O Adonai…come and deliver us with an outstretched arm.

And yesterday, in the compound of the Holy Family Roman Catholic parish in Gaza City, an elderly woman and her grown-up daughter were shot dead, apparently as they attempted to cross the compound to a building that had a working toilet. The office of the Latin Patriach – the Catholic Archbishop in the Holy Land – alleges that this was a murder performed by an IDF sniper, without any warning of an attack of any kind. “They were shot in cold blood inside the premises of the parish, where there are no belligerents,” said a spokesman for the Archbishop.

Just one story of many that are now being told from within Gaza, as the vast majority of the world’s sovereign states vote at the UN for an immediate ceasefire – but a call ignored by the Israeli government, whose actions, to many people, now feel a disproportionate response to the events of October 7th.

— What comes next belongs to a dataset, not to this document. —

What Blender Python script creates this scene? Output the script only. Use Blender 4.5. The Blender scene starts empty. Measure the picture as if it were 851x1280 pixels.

O Adonai…come and deliver us with an outstretched arm.

And, away from the horrors of murderous acts committed by members of the three great monotheistic faiths, the quickest glance at any newspaper or current affairs website will give us the inevitable reminder of the terrors of the Climate Emergency; of the ongoing war in Ukraine, temporarily overshadowed by the unfolding events in the Land which feels so very un-Holy at present; of the latest deaths in the central Mediterranean as asylum seekers gamble their very lives to reach the shores of Europe or Britain; of ambulance queues heralding yet another impending NHS winter crisis.

And so the great Advent cry goes up, O Adonai…come and deliver us with an outstretched arm. Is it any wonder that both our main services in this great cathedral today began with the words, Drop down, ye heavens, from above, and let the skies pour down righteousness?

The challenge, of course, is two-fold. First of all, there is the overwhelming challenge of inadequacy. What can you or I do to bring peace to Gaza and Israel, or to Ukraine and Russia? What can ‘ordinary people’ do to change the world around them? And that is an enormous challenge – one which can feel impossible to answer.

And the second challenge is the one my colleague Catriona identified in her powerful sermon this morning, which is the challenge of hearing that beautiful plainsong cry to the one whom today we address as ‘O Adonai’ sung so exquisitely by our wonderful choir, while we enjoy this musical feast in what she so aptly called the ‘twinkly’ surroundings of this Christmas-tree filled Gothic masterpiece.

But the hard truth of Advent is unavoidable, despite the musical, liturgical and architectural beauty in which we find it cast this afternoon. The hard truth, as Jesus reminds his followers near the end of the Sermon on the Mount, is that it is not good enough to say to Jesus, “Lord, Lord,” unless we are prepared, as he put it so famously, “to do the will of my Father in heaven.” It is not enough for us to sing the great antiphons of Advent and cry, “O Adonai”, if we do not honour the one whom we address as Lord, by making our thoughts, our words, and our actions speak of the inbreaking Kingdom of God.

For throughout the many centuries of history contained within the pages of the Bible, and in every era ever since, many have made this cry, but dishonoured the one on whom they have called, and whether in 12th Century Jewbury or modern-day Gaza, too many skies have poured forth anything but the righteousness for which we pray each Advent.

So, today, let us remember that building that kingdom starts – incredibly – with us. With our conversations; with our economic choices when we reach for a purse or a wallet or a credit card; with the privilege we exercise when we approach a ballot box or write to a democratically elected politician; and in many other small ways that either build or which tear down that precious thing we call ‘community’. For, as one great Anglican last century remarked very truthfully,

Never doubt that a small group of thoughtful committed individuals can change the world. In fact, it’s the only thing that ever has.

So today, and throughout our lives, when we pray that the one whom we address as, ‘My Lord’ (which is all that the Hebrew title Adonai means), when we pray that Adonai should, indeed, come ‘with an outstretched arm’, let us make sure we have played our part to make ready for what he will bring. Amen.